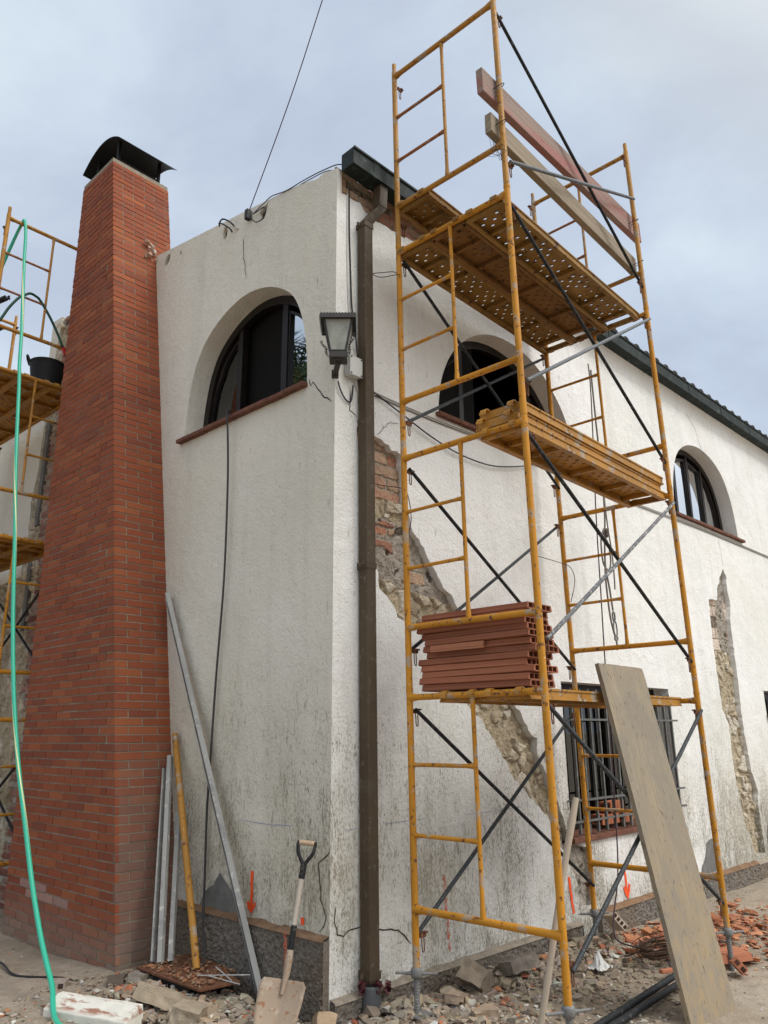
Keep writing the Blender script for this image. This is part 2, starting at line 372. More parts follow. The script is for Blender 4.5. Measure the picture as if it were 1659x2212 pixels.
def place(o, loc, R): o.matrix_world = Matrix.Translation(Vector(loc)) @ R.to_4x4(); return o
def basis(x, z=Vector((0, 0, 1))):
    x = Vector(x).normalized(); y = Vector(z).cross(x).normalized(); z2 = x.cross(y); return Matrix((x, y, z2)).transposed()
def smooth_path(pts, k=6):
    pts = [Vector(p) for p in pts]; out = []
    for i in range(len(pts)-1):
        p0 = pts[max(i-1, 0)]; p1 = pts[i]; p2 = pts[i+1]; p3 = pts[min(i+2, len(pts)-1)]
        for j in range(k):
            t = j/k; out.append(.5*((2*p1)+(p2-p0)*t+(2*p0-5*p1+4*p2-p3)*t*t+(3*p1-p0-3*p2+p3)*t**3))
    out.append(pts[-1]); return out

# building frame: corner P0, street wall R runs along UR, gable wall L along VL
P0 = Vector((-.36, 1.37, 0)); _a, _b = radians(-2.7), radians(89.2)
UR = Vector((cos(_a), sin(_a), 0)); NR = Vector((sin(_a), -cos(_a), 0))
VL = Vector((cos(_b), sin(_b), 0)); NL = Vector((-sin(_b), cos(_b), 0))
def WR(s, h, out=0): return P0+UR*s+NR*out+Vector((0, 0, h))
def WL(s, h, out=0): return P0+VL*s+NL*out+Vector((0, 0, h))
RR = Matrix((UR, -NR, Vector((0, 0, 1)))).transposed()      # local x along wall R, y inwards
RL = Matrix((-VL, -NL, Vector((0, 0, 1)))).transposed()     # local x along wall L towards the corner, y inwards

# ------------------------------------------------------------------ ground
def gz(x, y):
    z = -.012-.02*max(0, min(1, (x+.3)/2.5))*1.5
    z += .018*noise.noise(Vector((x*.9, y*.9, 3)))+.010*noise.noise(Vector((x*3.1, y*3.1, 7)))+.005*noise.noise(Vector((x*9, y*9, 1)))
    p = Vector((x, y, 0))-P0; p.z = 0
    if p.dot(UR) > -.2: z -= .05*math.exp(-(max(0, p.dot(NR))/.3)**2)
    cdist = math.hypot(x+.75, y-2.9); z += .05*math.exp(-(cdist/.8)**2)
    return z
def ground():
    # one sheet: fine near the camera, coarse to the horizon
    def axis(c0, c1, step, far):
        a = []; t = c0
        while t <= c1+1e-6: a.append(t); t += step
        lo = []; hi = []; g = step; t = c0
        while t > -far: g *= 1.35; t -= g; lo.append(t)
        g = step; t = c1
        while t < far: g *= 1.35; t += g; hi.append(t)
        return lo[::-1]+a+hi
    xs = axis(-3.2, 4.6, .045, 600); ys = axis(-2.2, 5.2, .045, 600)
    vs = [(x, y, gz(x, y)) for y in ys for x in xs]; n = len(xs)
    fs = [(j*n+i, j*n+i+1, (j+1)*n+i+1, (j+1)*n+i) for j in range(len(ys)-1) for i in range(n-1)]
    b = MB(); b.add(vs, fs, None, True); o = b.build('ground', DIRT); tag(o, kind='structure'); return o
ground()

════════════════

PROBLEM REQUIREMENTS —
Reproduce exactly the run of lines that opens the listing and closes with the line holding "RL = Matrix((-VL, -NL, Vector((0, 0, 1)))).transposed()". Pictures are excluded.

RESPONSE TO THIS TASK —
Keep writing the Blender script for this image. This is part 2, starting at line 372. More parts follow. The script is for Blender 4.5. Measure the picture as if it were 1659x2212 pixels.
def place(o, loc, R): o.matrix_world = Matrix.Translation(Vector(loc)) @ R.to_4x4(); return o
def basis(x, z=Vector((0, 0, 1))):
    x = Vector(x).normalized(); y = Vector(z).cross(x).normalized(); z2 = x.cross(y); return Matrix((x, y, z2)).transposed()
def smooth_path(pts, k=6):
    pts = [Vector(p) for p in pts]; out = []
    for i in range(len(pts)-1):
        p0 = pts[max(i-1, 0)]; p1 = pts[i]; p2 = pts[i+1]; p3 = pts[min(i+2, len(pts)-1)]
        for j in range(k):
            t = j/k; out.append(.5*((2*p1)+(p2-p0)*t+(2*p0-5*p1+4*p2-p3)*t*t+(3*p1-p0-3*p2+p3)*t**3))
    out.append(pts[-1]); return out

# building frame: corner P0, street wall R runs along UR, gable wall L along VL
P0 = Vector((-.36, 1.37, 0)); _a, _b = radians(-2.7), radians(89.2)
UR = Vector((cos(_a), sin(_a), 0)); NR = Vector((sin(_a), -cos(_a), 0))
VL = Vector((cos(_b), sin(_b), 0)); NL = Vector((-sin(_b), cos(_b), 0))
def WR(s, h, out=0): return P0+UR*s+NR*out+Vector((0, 0, h))
def WL(s, h, out=0): return P0+VL*s+NL*out+Vector((0, 0, h))
RR = Matrix((UR, -NR, Vector((0, 0, 1)))).transposed()      # local x along wall R, y inwards
RL = Matrix((-VL, -NL, Vector((0, 0, 1)))).transposed()     # local x along wall L towards the corner, y inwards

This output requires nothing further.